[Begin]
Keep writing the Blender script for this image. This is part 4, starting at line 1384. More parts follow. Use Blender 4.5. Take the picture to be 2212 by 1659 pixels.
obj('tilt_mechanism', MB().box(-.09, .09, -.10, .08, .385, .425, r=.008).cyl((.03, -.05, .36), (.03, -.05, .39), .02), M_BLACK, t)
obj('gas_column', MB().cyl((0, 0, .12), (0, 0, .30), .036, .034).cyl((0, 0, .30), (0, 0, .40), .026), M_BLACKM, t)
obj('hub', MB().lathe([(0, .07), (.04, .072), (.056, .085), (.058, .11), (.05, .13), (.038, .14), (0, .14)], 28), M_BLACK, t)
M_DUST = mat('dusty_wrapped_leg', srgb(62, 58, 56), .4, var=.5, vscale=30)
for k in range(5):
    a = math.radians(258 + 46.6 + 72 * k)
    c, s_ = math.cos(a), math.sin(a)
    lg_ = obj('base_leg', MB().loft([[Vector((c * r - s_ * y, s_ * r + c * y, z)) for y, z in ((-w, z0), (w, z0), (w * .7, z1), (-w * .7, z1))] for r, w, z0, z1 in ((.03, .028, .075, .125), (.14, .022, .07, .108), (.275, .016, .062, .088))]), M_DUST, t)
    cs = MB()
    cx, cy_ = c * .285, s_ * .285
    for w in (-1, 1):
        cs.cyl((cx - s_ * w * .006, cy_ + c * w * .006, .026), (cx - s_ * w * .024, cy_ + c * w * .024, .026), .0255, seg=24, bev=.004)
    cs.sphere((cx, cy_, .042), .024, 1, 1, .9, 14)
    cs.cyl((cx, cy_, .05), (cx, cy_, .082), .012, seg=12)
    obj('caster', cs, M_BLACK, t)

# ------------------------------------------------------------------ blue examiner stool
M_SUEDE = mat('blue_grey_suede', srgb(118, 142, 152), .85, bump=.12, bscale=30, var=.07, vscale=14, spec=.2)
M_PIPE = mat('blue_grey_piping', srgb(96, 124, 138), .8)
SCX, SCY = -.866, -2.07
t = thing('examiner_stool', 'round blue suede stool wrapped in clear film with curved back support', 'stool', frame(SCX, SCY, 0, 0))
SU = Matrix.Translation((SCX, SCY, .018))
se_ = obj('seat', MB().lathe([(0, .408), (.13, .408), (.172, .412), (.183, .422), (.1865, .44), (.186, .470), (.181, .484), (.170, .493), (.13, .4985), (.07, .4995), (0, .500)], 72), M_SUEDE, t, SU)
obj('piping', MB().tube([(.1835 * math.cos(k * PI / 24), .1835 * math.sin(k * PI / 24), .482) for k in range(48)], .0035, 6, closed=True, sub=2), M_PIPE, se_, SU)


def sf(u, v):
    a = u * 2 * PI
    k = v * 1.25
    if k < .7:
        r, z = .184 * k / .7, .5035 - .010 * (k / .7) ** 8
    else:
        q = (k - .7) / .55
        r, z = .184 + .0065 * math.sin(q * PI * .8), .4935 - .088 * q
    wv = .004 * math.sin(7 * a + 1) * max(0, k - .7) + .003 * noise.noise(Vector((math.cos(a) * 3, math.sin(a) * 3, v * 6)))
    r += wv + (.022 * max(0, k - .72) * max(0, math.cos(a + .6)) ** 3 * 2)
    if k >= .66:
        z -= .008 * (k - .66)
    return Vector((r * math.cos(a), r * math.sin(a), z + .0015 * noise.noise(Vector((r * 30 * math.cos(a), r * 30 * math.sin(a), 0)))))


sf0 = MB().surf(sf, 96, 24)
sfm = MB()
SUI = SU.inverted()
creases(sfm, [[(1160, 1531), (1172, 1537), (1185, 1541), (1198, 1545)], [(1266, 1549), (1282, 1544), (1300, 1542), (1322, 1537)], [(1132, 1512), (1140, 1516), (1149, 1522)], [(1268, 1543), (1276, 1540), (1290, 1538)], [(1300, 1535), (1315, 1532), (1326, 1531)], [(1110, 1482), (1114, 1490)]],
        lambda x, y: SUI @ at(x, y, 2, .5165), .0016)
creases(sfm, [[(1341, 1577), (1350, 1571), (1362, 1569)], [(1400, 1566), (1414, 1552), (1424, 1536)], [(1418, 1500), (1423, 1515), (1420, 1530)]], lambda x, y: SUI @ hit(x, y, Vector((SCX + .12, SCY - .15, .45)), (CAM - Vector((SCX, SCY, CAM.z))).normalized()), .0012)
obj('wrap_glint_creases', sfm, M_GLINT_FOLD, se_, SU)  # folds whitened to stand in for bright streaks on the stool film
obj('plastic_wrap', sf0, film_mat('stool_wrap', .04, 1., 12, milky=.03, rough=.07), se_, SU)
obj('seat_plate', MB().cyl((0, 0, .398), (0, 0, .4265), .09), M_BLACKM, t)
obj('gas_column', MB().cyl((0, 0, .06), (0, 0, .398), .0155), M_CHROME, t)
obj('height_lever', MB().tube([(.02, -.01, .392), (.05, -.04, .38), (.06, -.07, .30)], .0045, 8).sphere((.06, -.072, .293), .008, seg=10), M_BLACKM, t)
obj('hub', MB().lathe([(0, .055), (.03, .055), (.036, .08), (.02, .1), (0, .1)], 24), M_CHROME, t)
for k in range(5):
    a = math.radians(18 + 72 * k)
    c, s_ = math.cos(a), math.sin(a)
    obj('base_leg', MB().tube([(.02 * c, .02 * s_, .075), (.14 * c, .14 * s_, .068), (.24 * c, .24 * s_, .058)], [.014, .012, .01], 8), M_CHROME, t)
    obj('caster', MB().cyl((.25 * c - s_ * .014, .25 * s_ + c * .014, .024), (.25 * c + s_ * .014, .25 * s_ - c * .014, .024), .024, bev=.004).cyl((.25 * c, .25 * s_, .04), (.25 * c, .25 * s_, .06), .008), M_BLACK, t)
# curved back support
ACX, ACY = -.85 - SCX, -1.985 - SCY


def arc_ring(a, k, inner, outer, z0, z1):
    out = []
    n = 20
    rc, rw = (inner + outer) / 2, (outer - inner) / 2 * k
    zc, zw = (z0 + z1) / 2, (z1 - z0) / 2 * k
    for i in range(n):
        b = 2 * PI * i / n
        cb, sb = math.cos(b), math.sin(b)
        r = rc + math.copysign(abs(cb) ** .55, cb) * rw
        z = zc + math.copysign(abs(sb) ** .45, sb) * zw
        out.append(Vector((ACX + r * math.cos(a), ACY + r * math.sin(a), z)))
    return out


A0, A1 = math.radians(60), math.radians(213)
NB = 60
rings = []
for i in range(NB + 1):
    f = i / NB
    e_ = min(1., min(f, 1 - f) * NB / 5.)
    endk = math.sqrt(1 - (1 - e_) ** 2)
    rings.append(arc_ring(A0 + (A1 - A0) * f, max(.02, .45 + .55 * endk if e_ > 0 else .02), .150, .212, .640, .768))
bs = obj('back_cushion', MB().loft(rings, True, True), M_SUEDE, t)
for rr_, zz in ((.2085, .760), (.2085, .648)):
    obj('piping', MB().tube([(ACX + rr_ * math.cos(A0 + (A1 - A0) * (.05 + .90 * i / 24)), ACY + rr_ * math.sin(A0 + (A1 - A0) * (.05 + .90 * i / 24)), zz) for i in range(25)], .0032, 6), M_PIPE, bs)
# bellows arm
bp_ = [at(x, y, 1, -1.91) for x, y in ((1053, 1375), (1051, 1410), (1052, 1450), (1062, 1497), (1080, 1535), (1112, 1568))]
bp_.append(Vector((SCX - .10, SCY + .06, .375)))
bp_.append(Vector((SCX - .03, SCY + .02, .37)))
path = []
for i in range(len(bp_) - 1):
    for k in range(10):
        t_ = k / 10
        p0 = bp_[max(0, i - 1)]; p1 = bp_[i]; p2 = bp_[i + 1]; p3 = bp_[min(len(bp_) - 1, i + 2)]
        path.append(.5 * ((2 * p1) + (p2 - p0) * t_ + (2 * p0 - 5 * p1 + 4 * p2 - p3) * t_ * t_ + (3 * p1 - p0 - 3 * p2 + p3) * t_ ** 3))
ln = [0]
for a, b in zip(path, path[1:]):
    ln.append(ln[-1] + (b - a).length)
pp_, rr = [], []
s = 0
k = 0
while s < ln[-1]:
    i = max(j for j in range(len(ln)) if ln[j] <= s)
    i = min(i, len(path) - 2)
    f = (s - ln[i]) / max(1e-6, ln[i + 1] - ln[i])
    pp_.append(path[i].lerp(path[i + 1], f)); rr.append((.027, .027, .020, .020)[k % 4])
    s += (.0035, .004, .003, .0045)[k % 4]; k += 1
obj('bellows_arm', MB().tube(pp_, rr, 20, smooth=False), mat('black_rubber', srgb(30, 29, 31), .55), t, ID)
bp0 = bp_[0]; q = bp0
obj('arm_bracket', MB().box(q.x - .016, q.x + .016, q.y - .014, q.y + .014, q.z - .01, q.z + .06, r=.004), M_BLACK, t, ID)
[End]
_Exercise_
Set down the lines above as they stand, starting with the first line and ending with the line that contains "obj('caster', cs, M_BLACK, t)".

_Result of this exercise_
Keep writing the Blender script for this image. This is part 4, starting at line 1384. More parts follow. Use Blender 4.5. Take the picture to be 2212 by 1659 pixels.
obj('tilt_mechanism', MB().box(-.09, .09, -.10, .08, .385, .425, r=.008).cyl((.03, -.05, .36), (.03, -.05, .39), .02), M_BLACK, t)
obj('gas_column', MB().cyl((0, 0, .12), (0, 0, .30), .036, .034).cyl((0, 0, .30), (0, 0, .40), .026), M_BLACKM, t)
obj('hub', MB().lathe([(0, .07), (.04, .072), (.056, .085), (.058, .11), (.05, .13), (.038, .14), (0, .14)], 28), M_BLACK, t)
M_DUST = mat('dusty_wrapped_leg', srgb(62, 58, 56), .4, var=.5, vscale=30)
for k in range(5):
    a = math.radians(258 + 46.6 + 72 * k)
    c, s_ = math.cos(a), math.sin(a)
    lg_ = obj('base_leg', MB().loft([[Vector((c * r - s_ * y, s_ * r + c * y, z)) for y, z in ((-w, z0), (w, z0), (w * .7, z1), (-w * .7, z1))] for r, w, z0, z1 in ((.03, .028, .075, .125), (.14, .022, .07, .108), (.275, .016, .062, .088))]), M_DUST, t)
    cs = MB()
    cx, cy_ = c * .285, s_ * .285
    for w in (-1, 1):
        cs.cyl((cx - s_ * w * .006, cy_ + c * w * .006, .026), (cx - s_ * w * .024, cy_ + c * w * .024, .026), .0255, seg=24, bev=.004)
    cs.sphere((cx, cy_, .042), .024, 1, 1, .9, 14)
    cs.cyl((cx, cy_, .05), (cx, cy_, .082), .012, seg=12)
    obj('caster', cs, M_BLACK, t)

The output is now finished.